Ziggy the Wiener Dog’s cremains had been ready for pickup for several months. For three months, in fact.
“Do you want to pick him up?” I made the rare call to him to ask.
“No, can you?”
“All right. You okay with waiting?”
“Yes.”
And I took my time. After wading through the raw emotions when I picked up Scarlet the Wiener Dog so immediately after her death, I learned my lesson and took my time in carrying him home. I wanted to be ready. I waited. I waited months. I waited until the trees blossomed, and then after the blossoms fell.
I picked him up a couple weeks ago, my grief long processed in a grueling succession of bad news after next. He was in a box. A small box. He was a good dog until the end, always low maintenance and accommodating. His life with me bookended an amazing chapter in my life.
I adopted Ziggy a couple months after my fiance broke off our engagement–there he was, a trembling little dachshund in my life. It was February 1998, in the middle of a rainy El Niño season; he had been found wandering the streets with his sister-dog. I was alone, too. Next year, the fiance and I got married.
I had no idea what would happen ten years hence, but I knew I would have a dog. He ended up being my constant for fifteen years. And he died a week after my husband asked for a divorce. If I had made this timing up and workshopped such a story, I’d be criticized for being too “device-y” and the timing too coincidental. But it happened. He came and went with my marriage like a wedding ring.
Ziggy just–died one evening. He rose, teetering, from his bed. Since Scarlet died, he spent a lot of time in that bed, napping.
My mother’s helper asked, “Um, is Ziggy acting weird?”
We were sitting in the den, playing with my baby before bedtime. I looked over. Ziggy was not walking straight. He had trouble standing. “Yes,” I said. So much had happened in 2013, I didn’t want to look yet another other Bad Thing in the eye. So I looked away. “I think he’s dying.”
“Really? What should we do? Shouldn’t he go to a vet?”
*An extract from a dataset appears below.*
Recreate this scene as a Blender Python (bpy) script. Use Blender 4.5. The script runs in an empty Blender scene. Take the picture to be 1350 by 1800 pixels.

It was 7pm. He would have to go to the emergency vet. I shrugged. “I don’t think there’s much we can do. I’ll take him to the emergency vet. But he’s probably going to die.” I know I sound cold, but if you were there, you’d have heard the pathos in my voice. Also, I’d given up on all good news by that point.
I emailed my husband. I typed, If you want to see your dog, you should come see him now. I don’t know if he’ll live another week or another hour, but now’s the time.
So much had already happened.
I drove Ziggy to the vet, about 5 miles away, across town. The drive took the length of an Adele song, “Someone Like You.” At some point during the drive, my husband called.
“Are you serious?”
Yes, I said. Your dog is dying. Where are you?
Far away, he said.
Ziggy stopped breathing as I handed him over to the pet emergency veterinarians, a team of UC Davis doctors who then asked me, “Do you want us to resuscitate him?”
Why? I asked.
Because he’s stopped breathing.
Oh, I said. He was over 17 years old. It was time to let him go. No, I said. He’s an old dog. He had a good life.
“What’s happening?” I could hear the husband on the phone. This intertwining of my lives. The present, the past, the near and the distant.
“He died.”
“What?”
“Probably from a heart attack or stroke. My guess is a stroke.”
And then my ever-stoic husband started crying.
So much had happened.
My life was officially a country song.
***
Joining Heather’s Abecedary, Fog City Writer, and other writers like Susan Ito in working through the alphabet with short, memoir-like pieces. Except I’m going to go in reverse, beginning with “Z.” It’s called Alphabet: A History.